Bisnis.com, JAKARTA – Harga Bitcoin mengawali tahun 2022 dengan koreksi yang cukup dalam sepanjang Januari 2022.
Berdasarkan data Bloomberg pada Selasa (1/2/2022), harga Bitcoin ditutup menguat selama 12 hari pada bulan ini, sementara sisanya ditutup terkoreksi.
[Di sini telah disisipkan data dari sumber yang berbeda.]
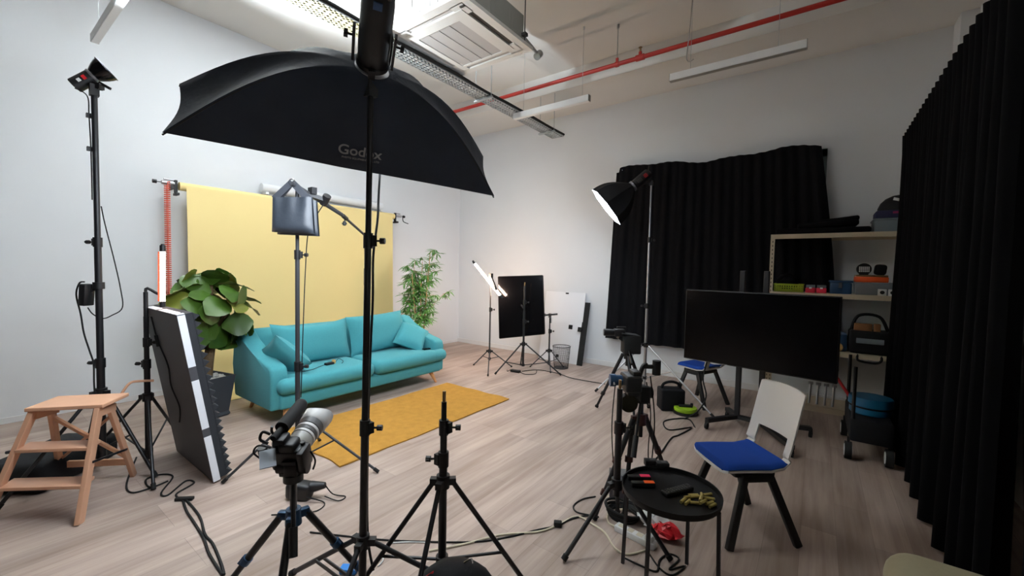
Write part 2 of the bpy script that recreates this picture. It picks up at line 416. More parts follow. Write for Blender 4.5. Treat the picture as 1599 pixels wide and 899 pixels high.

Aset digital lain juga terpantau terkoreksi, dengan Ether anjlok sekitar 30 persen sejak akhir Desember.
Data dari Coimarketcap mencatat, harga Bitcoin terpantau naik ke level US$38.557,60 setelah sempat turun hingga ke US$36.680. Secara bulanan, Bitcoin telah terkoreksi lebih dari 18 persen, atau pergerakan terburuk di awal tahun sejak koreksi 29 persen pada tahun 2018.
Dalam waktu kurang dari tiga bulan, harga Bitcoin anjlok ke level terendah di kisaran US$33.000 pada Januari 2022 dari rekor tertinggi sepanjang masa US$69.000. Hal ini terjadi seiring dengan aksi jual yang dilakukan investor menyusul pernyataan The Fed yang akan segera menaikkan suku bunga acuan.
Tren penurunan harga Bitcoin ini menimbulkan kekhawatiran pelaku pasar bahwa aset kripto tengah berada di fase crypto winter. Adapun, crypto winter merupakan kondisi ketika nilai cryptocurrency mengalami penurunan drastis.
Troy Gayeski, Chief Market Strategist FS Investments menjelaskan, kripto adalah kelas aset yang sangat volatil. Investor yang telah masuk pada kelas aset ini sebaiknya telah mengetahui karakteristik utama pasar kripto.
Baca Juga
“Ini adalah lingkungan yang lebih sulit untuk kripto dibandingkan dengan 6 bulan hingga 18 bulan lalu saat semuanya cenderung lampu hijau, kini pelaku pasar tengah berada di fase lampu kuning dan berhati-hati,” jelasnya dikutip dari Bloomberg.
Penurunan harga ini juga berimbas pada volume perdagangan Bitcoin yang juga lebih rendah. Laporan dari CryptoCompare menyebutkan, sentimen makro dari aset-aset berisiko menjadi katalis utama yang mendorong pelemahan di pasar kripto.
“Investasi pada aset digital mencatatkan outflow untuk pertama kalinya sejak Agustus, dengan rata-rata bulanan sekitar US$88 juta pada Januari 2022. Total dana kelolaan untuk produk Bitcoin juga turun 23 persen sejak Desember,” demikian kutipan laporan tersebut.
Sementara itu, analis Goldman Sachs Zach pandl dan Isabella Rosenberg dalam risetnya menjelaskan, secara historis tren koreksi besar-besaran pada Bitcoin terjadi sebanyak 5 kali sejak tahun 2011. Tren ini terjadi saat harga Bitcoin telah mencapai level tertinggi sepanjang masa, dengan rerata koreksi dari harga tertinggi ke terendah 77 persen.
“Secara rata-rata, tren koreksi ini terjadi selama 7 – 8 bulan, dengan koreksi kumulatif terbesar terjadi pada 2011 lalu, sebesar 93 persen,” demikian kutipan laporan tersebut.